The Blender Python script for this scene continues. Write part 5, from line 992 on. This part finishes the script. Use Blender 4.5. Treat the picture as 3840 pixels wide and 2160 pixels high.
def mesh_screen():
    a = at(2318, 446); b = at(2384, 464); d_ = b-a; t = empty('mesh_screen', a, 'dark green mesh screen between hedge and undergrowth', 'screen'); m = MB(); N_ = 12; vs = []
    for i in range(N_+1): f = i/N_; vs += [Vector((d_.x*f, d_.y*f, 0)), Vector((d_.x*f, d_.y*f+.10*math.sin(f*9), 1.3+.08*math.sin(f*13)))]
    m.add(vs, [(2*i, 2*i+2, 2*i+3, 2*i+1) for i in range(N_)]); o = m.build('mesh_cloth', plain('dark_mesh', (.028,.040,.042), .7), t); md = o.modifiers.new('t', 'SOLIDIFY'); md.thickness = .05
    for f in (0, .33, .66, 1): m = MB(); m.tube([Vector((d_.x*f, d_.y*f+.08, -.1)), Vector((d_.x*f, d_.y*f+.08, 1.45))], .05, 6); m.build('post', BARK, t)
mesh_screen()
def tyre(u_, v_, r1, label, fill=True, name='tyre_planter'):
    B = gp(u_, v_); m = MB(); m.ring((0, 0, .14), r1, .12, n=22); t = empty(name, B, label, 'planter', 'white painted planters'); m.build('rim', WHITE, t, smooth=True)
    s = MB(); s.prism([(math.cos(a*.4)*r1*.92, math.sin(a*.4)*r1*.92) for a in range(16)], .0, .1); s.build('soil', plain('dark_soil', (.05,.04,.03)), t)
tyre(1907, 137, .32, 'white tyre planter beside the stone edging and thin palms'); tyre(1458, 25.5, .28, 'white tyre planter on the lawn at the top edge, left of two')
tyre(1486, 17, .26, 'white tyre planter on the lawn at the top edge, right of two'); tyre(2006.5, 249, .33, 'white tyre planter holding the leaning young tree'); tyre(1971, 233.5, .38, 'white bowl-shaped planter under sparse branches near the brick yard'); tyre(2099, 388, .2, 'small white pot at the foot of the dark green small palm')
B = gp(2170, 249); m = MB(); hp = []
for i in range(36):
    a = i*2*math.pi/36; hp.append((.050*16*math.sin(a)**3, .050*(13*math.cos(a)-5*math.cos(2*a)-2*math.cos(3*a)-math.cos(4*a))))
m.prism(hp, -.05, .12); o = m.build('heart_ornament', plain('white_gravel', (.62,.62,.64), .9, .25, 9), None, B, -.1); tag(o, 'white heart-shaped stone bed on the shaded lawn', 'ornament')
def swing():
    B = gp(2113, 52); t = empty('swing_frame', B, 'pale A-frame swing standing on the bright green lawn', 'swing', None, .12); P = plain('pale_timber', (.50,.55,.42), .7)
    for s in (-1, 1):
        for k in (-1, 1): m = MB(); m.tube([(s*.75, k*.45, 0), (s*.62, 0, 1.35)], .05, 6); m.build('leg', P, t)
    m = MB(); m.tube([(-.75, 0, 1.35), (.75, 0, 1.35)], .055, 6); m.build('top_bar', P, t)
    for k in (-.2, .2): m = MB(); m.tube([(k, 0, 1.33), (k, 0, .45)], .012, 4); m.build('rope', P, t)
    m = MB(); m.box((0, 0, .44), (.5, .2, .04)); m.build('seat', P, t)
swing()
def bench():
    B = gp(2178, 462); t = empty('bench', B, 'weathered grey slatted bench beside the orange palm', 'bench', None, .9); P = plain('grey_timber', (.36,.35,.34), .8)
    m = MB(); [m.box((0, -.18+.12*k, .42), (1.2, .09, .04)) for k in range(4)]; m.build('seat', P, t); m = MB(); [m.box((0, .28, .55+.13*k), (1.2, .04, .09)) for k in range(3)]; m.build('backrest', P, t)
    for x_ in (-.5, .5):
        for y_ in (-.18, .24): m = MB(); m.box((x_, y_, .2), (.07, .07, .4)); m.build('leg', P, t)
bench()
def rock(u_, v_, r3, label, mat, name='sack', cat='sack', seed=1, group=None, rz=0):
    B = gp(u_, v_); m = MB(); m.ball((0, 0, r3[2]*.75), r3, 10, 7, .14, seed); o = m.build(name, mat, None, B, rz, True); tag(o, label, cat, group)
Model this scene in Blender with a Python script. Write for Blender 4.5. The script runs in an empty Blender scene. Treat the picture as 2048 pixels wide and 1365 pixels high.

▬▬▬▬▬▬▬▬▬▬

* [WHAT YOU HAVE TO DO]: Print the entries exactly. Include every one.

* [ANSWER TO THE EXERCISE]:
The Blender Python script for this scene continues. Write part 5, from line 992 on. This part finishes the script. Use Blender 4.5. Treat the picture as 3840 pixels wide and 2160 pixels high.
def mesh_screen():
    a = at(2318, 446); b = at(2384, 464); d_ = b-a; t = empty('mesh_screen', a, 'dark green mesh screen between hedge and undergrowth', 'screen'); m = MB(); N_ = 12; vs = []
    for i in range(N_+1): f = i/N_; vs += [Vector((d_.x*f, d_.y*f, 0)), Vector((d_.x*f, d_.y*f+.10*math.sin(f*9), 1.3+.08*math.sin(f*13)))]
    m.add(vs, [(2*i, 2*i+2, 2*i+3, 2*i+1) for i in range(N_)]); o = m.build('mesh_cloth', plain('dark_mesh', (.028,.040,.042), .7), t); md = o.modifiers.new('t', 'SOLIDIFY'); md.thickness = .05
    for f in (0, .33, .66, 1): m = MB(); m.tube([Vector((d_.x*f, d_.y*f+.08, -.1)), Vector((d_.x*f, d_.y*f+.08, 1.45))], .05, 6); m.build('post', BARK, t)
mesh_screen()
def tyre(u_, v_, r1, label, fill=True, name='tyre_planter'):
    B = gp(u_, v_); m = MB(); m.ring((0, 0, .14), r1, .12, n=22); t = empty(name, B, label, 'planter', 'white painted planters'); m.build('rim', WHITE, t, smooth=True)
    s = MB(); s.prism([(math.cos(a*.4)*r1*.92, math.sin(a*.4)*r1*.92) for a in range(16)], .0, .1); s.build('soil', plain('dark_soil', (.05,.04,.03)), t)
tyre(1907, 137, .32, 'white tyre planter beside the stone edging and thin palms'); tyre(1458, 25.5, .28, 'white tyre planter on the lawn at the top edge, left of two')
tyre(1486, 17, .26, 'white tyre planter on the lawn at the top edge, right of two'); tyre(2006.5, 249, .33, 'white tyre planter holding the leaning young tree'); tyre(1971, 233.5, .38, 'white bowl-shaped planter under sparse branches near the brick yard'); tyre(2099, 388, .2, 'small white pot at the foot of the dark green small palm')
B = gp(2170, 249); m = MB(); hp = []
for i in range(36):
    a = i*2*math.pi/36; hp.append((.050*16*math.sin(a)**3, .050*(13*math.cos(a)-5*math.cos(2*a)-2*math.cos(3*a)-math.cos(4*a))))
m.prism(hp, -.05, .12); o = m.build('heart_ornament', plain('white_gravel', (.62,.62,.64), .9, .25, 9), None, B, -.1); tag(o, 'white heart-shaped stone bed on the shaded lawn', 'ornament')
def swing():
    B = gp(2113, 52); t = empty('swing_frame', B, 'pale A-frame swing standing on the bright green lawn', 'swing', None, .12); P = plain('pale_timber', (.50,.55,.42), .7)
    for s in (-1, 1):
        for k in (-1, 1): m = MB(); m.tube([(s*.75, k*.45, 0), (s*.62, 0, 1.35)], .05, 6); m.build('leg', P, t)
    m = MB(); m.tube([(-.75, 0, 1.35), (.75, 0, 1.35)], .055, 6); m.build('top_bar', P, t)
    for k in (-.2, .2): m = MB(); m.tube([(k, 0, 1.33), (k, 0, .45)], .012, 4); m.build('rope', P, t)
    m = MB(); m.box((0, 0, .44), (.5, .2, .04)); m.build('seat', P, t)
swing()
def bench():
    B = gp(2178, 462); t = empty('bench', B, 'weathered grey slatted bench beside the orange palm', 'bench', None, .9); P = plain('grey_timber', (.36,.35,.34), .8)
    m = MB(); [m.box((0, -.18+.12*k, .42), (1.2, .09, .04)) for k in range(4)]; m.build('seat', P, t); m = MB(); [m.box((0, .28, .55+.13*k), (1.2, .04, .09)) for k in range(3)]; m.build('backrest', P, t)
    for x_ in (-.5, .5):
        for y_ in (-.18, .24): m = MB(); m.box((x_, y_, .2), (.07, .07, .4)); m.build('leg', P, t)
bench()
def rock(u_, v_, r3, label, mat, name='sack', cat='sack', seed=1, group=None, rz=0):
    B = gp(u_, v_); m = MB(); m.ball((0, 0, r3[2]*.75), r3, 10, 7, .14, seed); o = m.build(name, mat, None, B, rz, True); tag(o, label, cat, group)
Model this scene in Blender with a Python script. Write for Blender 4.5. The script runs in an empty Blender scene. Treat the picture as 2048 pixels wide and 1365 pixels high.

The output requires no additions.